● **Prompt**:
Only the lines from the start of the data through the line with "col = sc.collection" belong in the copy. Restate them word for word, minus the pictures.

● **Material provided**:

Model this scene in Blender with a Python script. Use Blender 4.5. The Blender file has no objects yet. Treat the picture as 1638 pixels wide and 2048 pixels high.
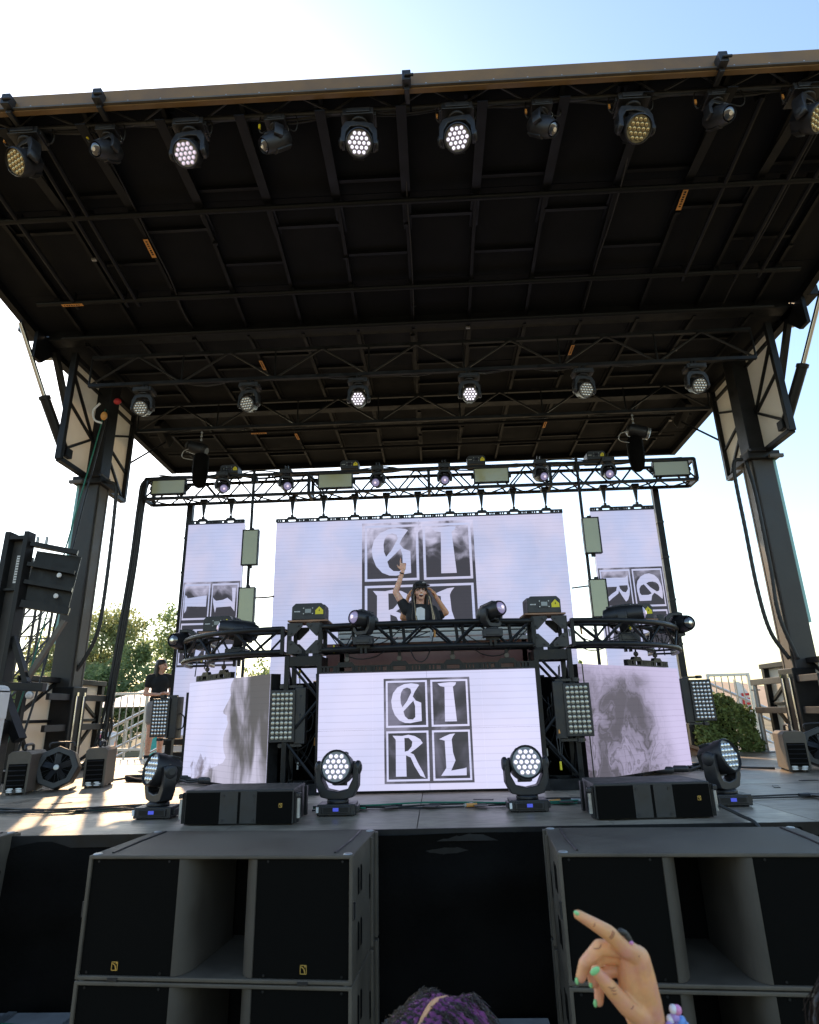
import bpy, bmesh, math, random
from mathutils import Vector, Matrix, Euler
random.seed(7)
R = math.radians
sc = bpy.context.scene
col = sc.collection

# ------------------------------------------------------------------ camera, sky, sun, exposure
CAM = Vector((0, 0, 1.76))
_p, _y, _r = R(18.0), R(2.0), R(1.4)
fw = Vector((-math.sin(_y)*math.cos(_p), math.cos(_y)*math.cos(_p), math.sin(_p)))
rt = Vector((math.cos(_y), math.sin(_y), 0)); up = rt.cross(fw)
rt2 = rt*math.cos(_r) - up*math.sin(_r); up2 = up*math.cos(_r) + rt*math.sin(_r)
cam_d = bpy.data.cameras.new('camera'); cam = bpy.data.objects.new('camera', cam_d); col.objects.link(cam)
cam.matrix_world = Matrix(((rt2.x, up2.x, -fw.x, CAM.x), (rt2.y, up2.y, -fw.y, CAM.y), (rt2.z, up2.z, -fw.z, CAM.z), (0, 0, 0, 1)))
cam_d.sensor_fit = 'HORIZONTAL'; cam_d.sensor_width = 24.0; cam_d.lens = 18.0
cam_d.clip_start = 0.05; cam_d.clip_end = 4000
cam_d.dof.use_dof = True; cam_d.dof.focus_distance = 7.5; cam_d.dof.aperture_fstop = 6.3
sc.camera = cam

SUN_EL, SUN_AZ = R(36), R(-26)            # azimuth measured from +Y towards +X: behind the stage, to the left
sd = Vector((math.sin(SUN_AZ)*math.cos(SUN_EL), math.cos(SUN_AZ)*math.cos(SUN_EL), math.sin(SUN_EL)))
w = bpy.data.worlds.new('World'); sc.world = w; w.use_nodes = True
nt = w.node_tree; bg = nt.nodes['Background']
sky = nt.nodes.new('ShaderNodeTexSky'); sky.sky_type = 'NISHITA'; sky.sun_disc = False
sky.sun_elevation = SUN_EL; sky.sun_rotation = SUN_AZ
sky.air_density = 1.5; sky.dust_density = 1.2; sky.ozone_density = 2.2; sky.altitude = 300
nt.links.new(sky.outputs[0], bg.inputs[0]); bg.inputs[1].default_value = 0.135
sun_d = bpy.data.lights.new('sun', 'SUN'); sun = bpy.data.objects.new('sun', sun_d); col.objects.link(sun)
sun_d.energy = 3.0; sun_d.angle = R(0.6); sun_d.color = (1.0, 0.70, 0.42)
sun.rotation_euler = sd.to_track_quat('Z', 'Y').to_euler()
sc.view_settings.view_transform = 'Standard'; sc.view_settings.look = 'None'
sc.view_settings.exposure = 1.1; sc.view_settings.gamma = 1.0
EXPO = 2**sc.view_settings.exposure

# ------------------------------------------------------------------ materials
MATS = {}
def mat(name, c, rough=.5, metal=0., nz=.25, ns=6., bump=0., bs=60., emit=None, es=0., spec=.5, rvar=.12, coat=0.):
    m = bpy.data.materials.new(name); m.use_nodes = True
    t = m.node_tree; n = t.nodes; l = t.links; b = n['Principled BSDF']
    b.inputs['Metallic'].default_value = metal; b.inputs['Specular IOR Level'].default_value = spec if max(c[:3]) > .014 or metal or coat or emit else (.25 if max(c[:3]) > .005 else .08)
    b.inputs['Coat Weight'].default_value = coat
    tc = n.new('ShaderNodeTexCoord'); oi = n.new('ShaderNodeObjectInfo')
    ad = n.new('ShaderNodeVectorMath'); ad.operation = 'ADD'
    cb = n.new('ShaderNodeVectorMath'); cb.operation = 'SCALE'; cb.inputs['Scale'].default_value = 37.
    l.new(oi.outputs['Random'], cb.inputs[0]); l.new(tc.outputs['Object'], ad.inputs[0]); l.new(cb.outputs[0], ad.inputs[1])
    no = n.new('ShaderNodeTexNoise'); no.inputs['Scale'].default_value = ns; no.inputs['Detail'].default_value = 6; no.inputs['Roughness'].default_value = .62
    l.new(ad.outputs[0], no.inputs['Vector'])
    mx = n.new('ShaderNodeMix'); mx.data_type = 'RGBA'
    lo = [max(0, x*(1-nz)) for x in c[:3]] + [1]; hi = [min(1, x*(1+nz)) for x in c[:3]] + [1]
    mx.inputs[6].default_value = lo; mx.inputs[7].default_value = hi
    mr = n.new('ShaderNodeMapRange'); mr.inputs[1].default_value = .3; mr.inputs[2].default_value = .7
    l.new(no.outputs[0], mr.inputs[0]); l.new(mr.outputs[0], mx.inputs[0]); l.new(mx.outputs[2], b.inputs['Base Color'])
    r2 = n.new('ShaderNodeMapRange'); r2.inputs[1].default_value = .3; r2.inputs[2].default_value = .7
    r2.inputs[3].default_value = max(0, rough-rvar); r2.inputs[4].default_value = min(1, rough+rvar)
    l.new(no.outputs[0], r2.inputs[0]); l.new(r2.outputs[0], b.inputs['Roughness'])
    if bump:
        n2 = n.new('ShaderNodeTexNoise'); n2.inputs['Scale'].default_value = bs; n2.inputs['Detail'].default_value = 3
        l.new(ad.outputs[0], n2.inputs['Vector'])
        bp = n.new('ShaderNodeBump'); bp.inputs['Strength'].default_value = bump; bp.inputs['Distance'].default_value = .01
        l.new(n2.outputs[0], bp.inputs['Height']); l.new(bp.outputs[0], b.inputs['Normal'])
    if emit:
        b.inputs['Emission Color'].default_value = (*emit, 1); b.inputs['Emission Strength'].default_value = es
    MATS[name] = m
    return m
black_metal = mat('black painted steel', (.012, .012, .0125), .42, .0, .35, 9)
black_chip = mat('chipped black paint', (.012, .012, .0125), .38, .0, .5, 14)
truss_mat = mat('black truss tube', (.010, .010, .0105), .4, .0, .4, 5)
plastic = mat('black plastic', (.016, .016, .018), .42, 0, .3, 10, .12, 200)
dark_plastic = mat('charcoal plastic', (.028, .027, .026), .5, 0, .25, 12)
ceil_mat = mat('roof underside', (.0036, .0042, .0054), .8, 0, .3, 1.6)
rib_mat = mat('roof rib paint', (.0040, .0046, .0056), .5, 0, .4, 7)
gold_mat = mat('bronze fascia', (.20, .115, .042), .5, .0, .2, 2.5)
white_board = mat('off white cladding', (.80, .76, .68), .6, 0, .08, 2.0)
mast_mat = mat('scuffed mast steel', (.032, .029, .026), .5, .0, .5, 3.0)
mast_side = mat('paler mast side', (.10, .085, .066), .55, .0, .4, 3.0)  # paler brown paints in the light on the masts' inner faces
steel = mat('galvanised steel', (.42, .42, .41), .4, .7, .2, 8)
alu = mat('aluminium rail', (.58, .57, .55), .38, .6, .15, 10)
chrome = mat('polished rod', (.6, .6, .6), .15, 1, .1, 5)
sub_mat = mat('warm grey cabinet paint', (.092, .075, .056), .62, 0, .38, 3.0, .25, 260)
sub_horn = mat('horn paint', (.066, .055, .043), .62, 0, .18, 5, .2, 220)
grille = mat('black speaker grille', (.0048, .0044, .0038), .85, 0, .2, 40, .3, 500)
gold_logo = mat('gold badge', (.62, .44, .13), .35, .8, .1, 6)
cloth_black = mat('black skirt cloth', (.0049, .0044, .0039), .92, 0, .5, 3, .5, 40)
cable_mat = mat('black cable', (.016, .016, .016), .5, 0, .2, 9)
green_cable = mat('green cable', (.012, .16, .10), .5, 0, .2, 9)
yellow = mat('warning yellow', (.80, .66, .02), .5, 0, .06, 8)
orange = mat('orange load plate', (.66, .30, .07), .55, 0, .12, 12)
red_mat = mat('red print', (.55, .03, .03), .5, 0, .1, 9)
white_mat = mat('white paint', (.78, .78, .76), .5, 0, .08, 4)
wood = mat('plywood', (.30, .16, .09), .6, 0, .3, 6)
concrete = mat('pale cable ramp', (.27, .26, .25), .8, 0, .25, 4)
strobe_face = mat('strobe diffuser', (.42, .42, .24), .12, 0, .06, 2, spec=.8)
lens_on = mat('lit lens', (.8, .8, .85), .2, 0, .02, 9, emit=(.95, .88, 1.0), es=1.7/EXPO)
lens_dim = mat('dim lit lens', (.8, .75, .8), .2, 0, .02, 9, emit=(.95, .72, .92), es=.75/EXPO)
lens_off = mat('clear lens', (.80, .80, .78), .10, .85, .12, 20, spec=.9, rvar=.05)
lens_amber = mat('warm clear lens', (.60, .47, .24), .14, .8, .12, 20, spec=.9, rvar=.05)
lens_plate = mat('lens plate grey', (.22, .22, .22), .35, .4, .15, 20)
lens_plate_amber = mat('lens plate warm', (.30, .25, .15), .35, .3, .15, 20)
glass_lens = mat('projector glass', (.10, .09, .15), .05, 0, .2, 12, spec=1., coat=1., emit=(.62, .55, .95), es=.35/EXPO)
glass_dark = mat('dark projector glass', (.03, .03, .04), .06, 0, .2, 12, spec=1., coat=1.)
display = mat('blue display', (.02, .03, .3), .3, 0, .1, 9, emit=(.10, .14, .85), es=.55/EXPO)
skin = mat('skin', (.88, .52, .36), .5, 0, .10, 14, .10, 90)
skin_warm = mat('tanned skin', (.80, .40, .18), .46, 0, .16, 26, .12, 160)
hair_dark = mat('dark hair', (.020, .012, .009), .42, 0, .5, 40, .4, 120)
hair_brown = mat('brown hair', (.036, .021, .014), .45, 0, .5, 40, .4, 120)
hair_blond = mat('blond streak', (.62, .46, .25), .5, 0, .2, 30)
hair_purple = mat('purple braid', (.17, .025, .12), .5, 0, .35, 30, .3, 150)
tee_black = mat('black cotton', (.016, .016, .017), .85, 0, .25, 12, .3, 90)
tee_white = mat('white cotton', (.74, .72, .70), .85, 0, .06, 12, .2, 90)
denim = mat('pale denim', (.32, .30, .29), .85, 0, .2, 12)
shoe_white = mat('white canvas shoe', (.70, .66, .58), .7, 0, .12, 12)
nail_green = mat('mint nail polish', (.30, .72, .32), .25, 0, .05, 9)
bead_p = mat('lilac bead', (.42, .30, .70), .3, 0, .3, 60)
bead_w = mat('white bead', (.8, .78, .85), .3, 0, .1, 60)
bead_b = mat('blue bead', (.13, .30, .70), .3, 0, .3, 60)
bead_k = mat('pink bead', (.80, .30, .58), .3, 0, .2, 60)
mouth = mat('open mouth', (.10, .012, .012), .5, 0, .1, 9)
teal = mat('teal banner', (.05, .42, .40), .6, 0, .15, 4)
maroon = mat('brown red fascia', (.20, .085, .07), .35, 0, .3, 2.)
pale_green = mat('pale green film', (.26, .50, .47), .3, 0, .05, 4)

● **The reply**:
Model this scene in Blender with a Python script. Use Blender 4.5. The Blender file has no objects yet. Treat the picture as 1638 pixels wide and 2048 pixels high.
import bpy, bmesh, math, random
from mathutils import Vector, Matrix, Euler
random.seed(7)
R = math.radians
sc = bpy.context.scene
col = sc.collection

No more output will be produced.